Unlike last summer, preparation has been seamless. Lallana speaks about the improved atmosphere around the  Melwood training ground: “The club had come so close to winning the Premier League. There was disappointment – I’m not going to say hangover– just a bit deflated.”


In between attending the Wimbledon tennis championships as a spectator (he witnessed Dustin Brown’s shock defeat of Rafael Nadal), Lallana spent most of his time off relaxing before returning to Melwood. On Liverpool’s tour of the Far East, he scored twice and has since been singled out by Rodgers as a player who he expects to become a leader of his squad.

“There’s a good mood, there’s been a good pre-season. A lot of the signings happened early and we’ve managed to bond, go away and train, play a lot of games  together. We’re more confident.”
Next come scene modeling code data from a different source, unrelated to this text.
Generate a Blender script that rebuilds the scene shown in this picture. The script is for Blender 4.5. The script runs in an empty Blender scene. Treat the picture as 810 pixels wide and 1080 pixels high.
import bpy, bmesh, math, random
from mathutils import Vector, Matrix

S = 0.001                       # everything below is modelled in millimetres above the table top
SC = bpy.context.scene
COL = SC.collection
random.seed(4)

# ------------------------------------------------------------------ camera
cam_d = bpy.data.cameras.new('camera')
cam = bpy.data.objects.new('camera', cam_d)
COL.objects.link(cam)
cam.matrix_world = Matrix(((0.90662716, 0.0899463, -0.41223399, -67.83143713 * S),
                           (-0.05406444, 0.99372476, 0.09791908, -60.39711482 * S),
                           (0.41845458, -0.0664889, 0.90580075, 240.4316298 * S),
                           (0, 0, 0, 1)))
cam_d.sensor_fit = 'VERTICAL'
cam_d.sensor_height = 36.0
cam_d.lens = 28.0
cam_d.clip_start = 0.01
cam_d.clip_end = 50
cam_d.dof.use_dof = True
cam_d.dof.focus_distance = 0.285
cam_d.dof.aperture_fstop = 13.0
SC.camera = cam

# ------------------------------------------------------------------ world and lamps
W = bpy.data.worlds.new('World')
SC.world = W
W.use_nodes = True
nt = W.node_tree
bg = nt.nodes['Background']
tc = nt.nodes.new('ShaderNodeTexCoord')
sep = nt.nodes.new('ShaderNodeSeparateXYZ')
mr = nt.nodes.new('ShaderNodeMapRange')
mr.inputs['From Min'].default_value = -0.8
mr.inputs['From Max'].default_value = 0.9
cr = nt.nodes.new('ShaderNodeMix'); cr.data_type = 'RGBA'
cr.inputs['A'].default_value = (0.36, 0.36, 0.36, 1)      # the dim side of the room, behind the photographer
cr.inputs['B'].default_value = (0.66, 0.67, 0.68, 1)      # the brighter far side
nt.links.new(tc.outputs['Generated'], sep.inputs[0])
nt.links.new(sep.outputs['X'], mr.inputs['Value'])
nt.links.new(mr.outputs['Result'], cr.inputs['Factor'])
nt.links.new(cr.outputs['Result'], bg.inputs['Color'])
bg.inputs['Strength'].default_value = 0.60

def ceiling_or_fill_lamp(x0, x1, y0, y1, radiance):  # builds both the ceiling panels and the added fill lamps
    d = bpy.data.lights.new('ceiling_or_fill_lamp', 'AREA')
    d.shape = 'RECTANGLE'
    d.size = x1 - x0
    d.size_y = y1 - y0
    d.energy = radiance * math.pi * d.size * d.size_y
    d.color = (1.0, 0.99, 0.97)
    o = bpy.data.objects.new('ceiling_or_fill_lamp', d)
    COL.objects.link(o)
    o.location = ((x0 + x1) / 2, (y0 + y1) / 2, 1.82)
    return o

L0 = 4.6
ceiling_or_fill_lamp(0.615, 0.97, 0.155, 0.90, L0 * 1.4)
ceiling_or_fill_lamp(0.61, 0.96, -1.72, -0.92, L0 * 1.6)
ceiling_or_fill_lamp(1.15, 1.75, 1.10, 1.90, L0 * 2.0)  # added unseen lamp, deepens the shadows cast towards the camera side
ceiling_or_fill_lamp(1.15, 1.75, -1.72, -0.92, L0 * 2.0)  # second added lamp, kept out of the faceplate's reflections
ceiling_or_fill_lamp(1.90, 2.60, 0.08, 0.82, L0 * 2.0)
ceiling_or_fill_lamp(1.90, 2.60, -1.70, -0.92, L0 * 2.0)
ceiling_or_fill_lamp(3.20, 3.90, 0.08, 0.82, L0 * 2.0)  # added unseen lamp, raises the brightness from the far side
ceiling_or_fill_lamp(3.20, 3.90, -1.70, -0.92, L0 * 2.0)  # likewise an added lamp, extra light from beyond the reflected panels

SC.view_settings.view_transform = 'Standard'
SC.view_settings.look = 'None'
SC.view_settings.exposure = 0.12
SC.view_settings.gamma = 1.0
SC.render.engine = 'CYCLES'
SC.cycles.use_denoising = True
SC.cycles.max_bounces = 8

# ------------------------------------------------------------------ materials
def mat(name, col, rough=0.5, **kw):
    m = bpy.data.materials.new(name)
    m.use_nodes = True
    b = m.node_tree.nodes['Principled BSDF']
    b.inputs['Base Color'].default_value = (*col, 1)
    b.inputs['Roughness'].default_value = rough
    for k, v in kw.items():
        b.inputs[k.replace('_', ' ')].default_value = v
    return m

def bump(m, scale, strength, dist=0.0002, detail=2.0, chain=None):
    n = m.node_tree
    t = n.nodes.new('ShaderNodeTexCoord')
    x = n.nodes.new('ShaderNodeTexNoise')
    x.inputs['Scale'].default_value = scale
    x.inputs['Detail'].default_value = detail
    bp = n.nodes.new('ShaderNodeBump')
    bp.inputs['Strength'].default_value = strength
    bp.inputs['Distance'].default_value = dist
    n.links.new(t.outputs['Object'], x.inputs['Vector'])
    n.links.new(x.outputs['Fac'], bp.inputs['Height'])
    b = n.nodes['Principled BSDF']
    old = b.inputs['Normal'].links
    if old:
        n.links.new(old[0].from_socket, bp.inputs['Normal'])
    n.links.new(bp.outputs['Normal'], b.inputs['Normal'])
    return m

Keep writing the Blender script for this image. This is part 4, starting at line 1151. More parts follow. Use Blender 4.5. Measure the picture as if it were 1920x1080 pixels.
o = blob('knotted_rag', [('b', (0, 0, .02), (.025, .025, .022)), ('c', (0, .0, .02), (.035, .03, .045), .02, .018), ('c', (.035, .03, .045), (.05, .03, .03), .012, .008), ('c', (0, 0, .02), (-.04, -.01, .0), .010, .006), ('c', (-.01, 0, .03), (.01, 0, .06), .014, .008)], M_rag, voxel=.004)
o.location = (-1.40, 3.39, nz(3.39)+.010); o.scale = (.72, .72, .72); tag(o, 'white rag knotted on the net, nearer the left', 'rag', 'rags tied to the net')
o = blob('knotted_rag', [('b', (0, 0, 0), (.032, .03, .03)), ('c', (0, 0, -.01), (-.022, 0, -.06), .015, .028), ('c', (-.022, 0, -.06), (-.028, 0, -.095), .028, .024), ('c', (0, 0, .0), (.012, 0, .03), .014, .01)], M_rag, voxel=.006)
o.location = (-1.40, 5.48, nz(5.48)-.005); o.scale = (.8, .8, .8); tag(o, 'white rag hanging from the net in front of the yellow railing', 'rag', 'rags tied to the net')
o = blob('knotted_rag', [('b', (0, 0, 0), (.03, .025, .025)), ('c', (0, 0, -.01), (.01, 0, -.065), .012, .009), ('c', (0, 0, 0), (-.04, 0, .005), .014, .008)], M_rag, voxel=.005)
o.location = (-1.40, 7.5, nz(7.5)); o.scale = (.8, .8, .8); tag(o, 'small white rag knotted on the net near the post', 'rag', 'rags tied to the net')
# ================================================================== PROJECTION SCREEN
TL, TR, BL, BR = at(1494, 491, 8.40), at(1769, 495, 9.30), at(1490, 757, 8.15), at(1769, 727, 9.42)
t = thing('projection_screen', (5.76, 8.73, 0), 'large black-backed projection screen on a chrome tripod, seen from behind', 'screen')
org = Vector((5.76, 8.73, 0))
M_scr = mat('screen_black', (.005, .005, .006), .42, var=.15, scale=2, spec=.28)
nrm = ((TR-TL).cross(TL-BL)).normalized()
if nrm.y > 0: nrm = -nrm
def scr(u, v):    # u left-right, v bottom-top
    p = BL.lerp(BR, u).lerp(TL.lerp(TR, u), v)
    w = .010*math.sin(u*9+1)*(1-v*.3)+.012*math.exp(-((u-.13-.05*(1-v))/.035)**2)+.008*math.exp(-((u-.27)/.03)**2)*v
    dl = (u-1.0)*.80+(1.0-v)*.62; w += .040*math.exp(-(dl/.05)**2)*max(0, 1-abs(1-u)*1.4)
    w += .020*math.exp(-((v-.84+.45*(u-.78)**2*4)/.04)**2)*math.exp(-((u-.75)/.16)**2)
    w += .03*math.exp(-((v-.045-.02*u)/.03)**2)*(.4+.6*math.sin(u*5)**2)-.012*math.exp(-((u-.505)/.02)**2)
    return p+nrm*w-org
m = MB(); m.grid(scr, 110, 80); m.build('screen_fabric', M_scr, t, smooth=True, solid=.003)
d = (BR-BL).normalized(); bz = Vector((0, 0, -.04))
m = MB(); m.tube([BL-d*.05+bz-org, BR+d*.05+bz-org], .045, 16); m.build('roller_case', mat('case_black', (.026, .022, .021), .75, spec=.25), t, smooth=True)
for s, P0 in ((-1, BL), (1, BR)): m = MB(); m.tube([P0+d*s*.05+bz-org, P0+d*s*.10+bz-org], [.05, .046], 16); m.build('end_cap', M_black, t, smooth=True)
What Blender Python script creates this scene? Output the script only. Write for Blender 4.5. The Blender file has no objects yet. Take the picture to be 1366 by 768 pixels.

Lallana arrived as Liverpool’s second most expensive signing. Now he is fourth following the recruitment of Christian Benteke and Roberto Firmino. Firmino’s  arrival means Lallana appreciates he must find momentum in his game quickly, for the Brazilian’s favoured position is in the same area of the field: drifting inside from the left of attack.

“We’ve made some great additions to the squad but that’s no guarantee you’re going to win your first six or seven games,” he reasons. “We’ve got a great squad with great options. Big Christian has looked great. He might not have had the amount of games he wanted in pre-season, but day by day he’s getting fitter. It looks promising.”

And with that, Lallana lets go of his knee.